Economy

China Stimulus in 2018-19: Q1 Growth Stabilization in Four Charts

Written by Tim Triplett


By CRU Chief Economist Jumana Saleheen

The latest Chinese data surprised on the upside. It suggests that the China stimulus is working. But some of the strength is also likely due to one-off factors. As a result, we see the latest data as an indication that the economy is stabilizing rather than accelerating.

Recent data suggests that the stimulus measures introduced in 2018-2019 are working to stabilize the Chinese economy, both directly and through restoring confidence. Growth in Q1 rose by 6.4 percent, the same rate as the previous quarter.

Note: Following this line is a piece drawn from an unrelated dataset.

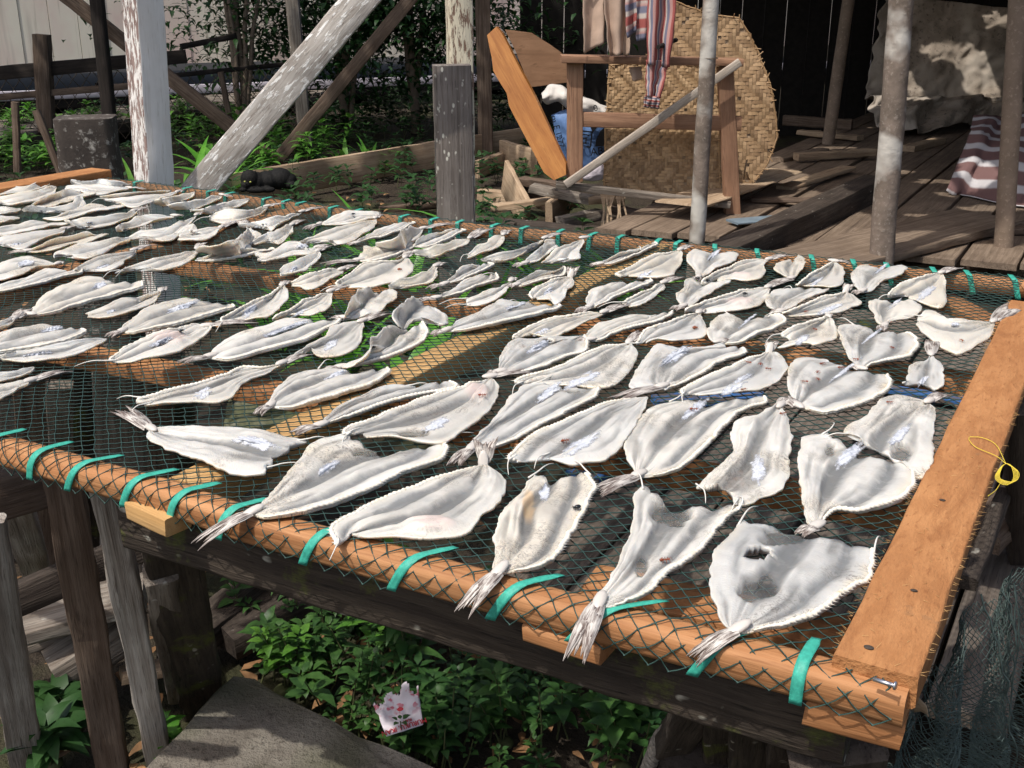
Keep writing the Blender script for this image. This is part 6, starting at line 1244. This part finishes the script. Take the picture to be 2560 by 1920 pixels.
TB += [((1330, 470, .24), (1480, 500, .20), .09, .05, 'grey_wood', 'grey board crossing under the foot of the table frame'), ((1230, 520, .10), (1390, 500, .16), .10, .04, 'tan_wood', 'pale board leaning on the dark sleeper by the tilted board'), ((1520, 520, .16), (1690, 560, .08), .09, .05, 'brown_wood', 'brown board sloping down below the mat fringe'),
       ((1290, 478, .12), (1400, 520, .05), .05, .10, 'brown_wood', 'dark board on edge between the tilted board and the stubby timber'), ((1470, 500, .2), (1560, 500, .2), .10, .04, 'tan_wood', 'short pale board beneath the front corner of the tan mat'), ((1690, 545, .16), (1800, 600, .10), .08, .07, 'grey_wood', 'grey timber sloping to the foot of the thin bark pole')]
for A, B, w, h, mt, lb in TB: beam('timber', onz(*A), onz(*B), w, h, M[mt], label=lb, cat='timber', rough=.006, chip=.012, seg=14, bev=.006)
A, B = onz(1830, 555, FZ + .03), onz(1950, 545, FZ + .03); beam('blue_board', A, B, .12, .012, plain('faded blue board', (.16, .21, .25), .6), label='faded blue board by the right table leg', cat='board')
A, B = onz(600, 500, .02), onz(1320, 372, .06); A, B = A + UP * .085, B + UP * .085; dd = nrm(B - A)
beam('long_plank', A - dd * .4, B + dd * .2, .035, .21, M['tan_wood'], hint=np.cross(UP, dd), seg=26, rough=.006, bev=.004, label='long pale plank set on edge along the weeds by the cat', cat='plank')
beam('dark_board', onz(1060, 560, .02), onz(1250, 620, .02), .1, .05, M['dark_wood'], label='dark board behind the far rail at the grey post', cat='board')
# ------------------------------------------------------------------ cat
def cat():
    c0 = onz(660, 478, .12); dd = nrm(B - A); fw = -dd; sd = nrm(np.cross(UP, fw)); ctr = aty(660, 440, c0[1] - .02); S = .045
    cx = lambda u, v, dy=0.: aty(u, v, c0[1] + dy); vs, fs = [], []
    def el(u, v, ru, rv, rd, dy=0.):
        p = cx(u, v, dy); sc = c0[1] / FPX * 1.02; ellipsoid(vs, fs, p, ((0, 0, rv * sc), (ru * sc, 0, 0), (0, rd * sc, 0)), 18, 14)
    el(700, 447, 32, 27, 30, .04); el(668, 452, 34, 24, 28, .01); el(640, 455, 27, 25, 26, -.02); el(722, 452, 20, 20, 26, .05)
    el(624, 448, 22, 23, 20, -.06); el(615, 462, 13, 10, 13, -.09)
    el(640, 475, 26, 8, 9, -.10); el(668, 474, 20, 8, 10, -.08); el(728, 462, 14, 9, 12, .0); el(608, 474, 10, 6, 8, -.11)
    for u, v, tu, tv in ((612, 433, 609, 424), (634, 433, 639, 424)):
        sc = c0[1] / FPX; p, q = cx(u, v, -.06), cx(tu, tv, -.06); o0 = len(vs); r = 7.5 * sc
        for t in range(10): a = 2 * math.pi * t / 10; vs.append(tuple(p + V3(math.cos(a) * r, math.sin(a) * r * .7, -.004)))
        vs.append(tuple(q)); vs.append(tuple(p - UP * .02))
        for t in range(10): fs.append((o0 + t, o0 + (t + 1) % 10, o0 + 10)); fs.append((o0 + (t + 1) % 10, o0 + t, o0 + 11))
    fur, nt, b = newmat('black cat fur'); co = coords(nt); n = tnoise(nt, co, 90., 5, .7); b.inputs['Roughness'].default_value = .75; b.inputs['Specular IOR Level'].default_value = .25
    nt.links.new(mixc(nt, ramp(nt, n, .3, .8), (.004, .004, .004), (.014, .013, .012)), b.inputs['Base Color']); bump(nt, b, n, .8, .006)
    o = obj('black_cat', vs, fs, fur, None, True, 'black cat lying curled against the long pale plank', 'cat')
    md = o.modifiers.new('r', 'REMESH'); md.mode = 'VOXEL'; md.voxel_size = .0045; sm = o.modifiers.new('s', 'SMOOTH'); sm.iterations = 3; sm.factor = .5
    bpy.context.view_layer.update(); me = bpy.data.meshes.new_from_object(o.evaluated_get(bpy.context.evaluated_depsgraph_get())); o.modifiers.clear(); old = o.data; o.data = me
    me.polygons.foreach_set('use_smooth', [True] * len(me.polygons))
    if not me.materials: me.materials.append(fur)
    ey = plain('cat eye', (.35, .36, .08), .2, .1, 20, .6)
    for u, v in ((612, 454), (626, 455)):
        v_, f_ = [], []; ellipsoid(v_, f_, cx(u, v, -.128), ((0, 0, .006), (.0075, 0, 0), (0, .005, 0)), 8, 6); obj('eye', v_, f_, ey, o)
cat()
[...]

This is a shade above our expectations and the market consensus of 6.3 percent.

The first chart above shows that growth in Q1 was supported by a rebound in net exports, and solid consumption—investment contributed less to growth than it did last year. The strength in exports is likely to reflect the trade truce with the U.S., where tariffs on Chinese goods have remained at 10 percent—and not increased to 25 percent. The positive signals from the U.S.-China trade talks, and the new stimulus announced by China at the National People’s Congress (NPC) in March, is likely to have boosted confidence.

In contrast, the second chart shows that measures of economic policy uncertainty remained elevated in March. Uncertainty had reached an all-time high in December when trade tensions were rife, but fell back in January and February, as trade talks progressed well. We think the rise in January reflects concerns that the trade deal is taking longer than had been originally planned.

The third chart—bottom left—shows the much-discussed pickup in Industrial Production (IP). IP grew by 8.5 percent in March, up from 5.3 percent in February, which was a nine-year low. The strong IP figure for March also sits at odds with the weak contribution to growth from investment noted above. But it is consistent with an improvement in the property market, with real estate sales growth turning positive in March, and construction starts coming in at a punchy 18 percent on a year ago. Given these mixed signals, we are interpreting part of the strength in March IP as a blip rather than the hallmarks of a new upward trend. In part, this strength reflects a bounce back from the lows in February, which arose due to the earlier timing of the Chinese New Year holidays.

Credit growth has picked up at the turn of the year—fourth chart. Our measure of adjusted total social financing rose to 10.8 percent in March, up from 9.5 percent in December. This rise came mainly through banks’ lending more to companies, as had been asked by the government. But in addition, bond market issuance has also been solid. Local authorities have responded to the special permission granted to them this year to fund new projects through the issuance of special bonds as early as January. In previous years, these bonds were not allowed to be issued until after the NPC in March.

Overall, the latest Chinese data suggest that the economy is stabilizing faster and quicker than anticipated. And that the stimulus is working. This is good news for global growth prospects and for commodities markets. But we remain cautious as to whether the better-than-expected Q1 data is a flash in the pan or here to stay.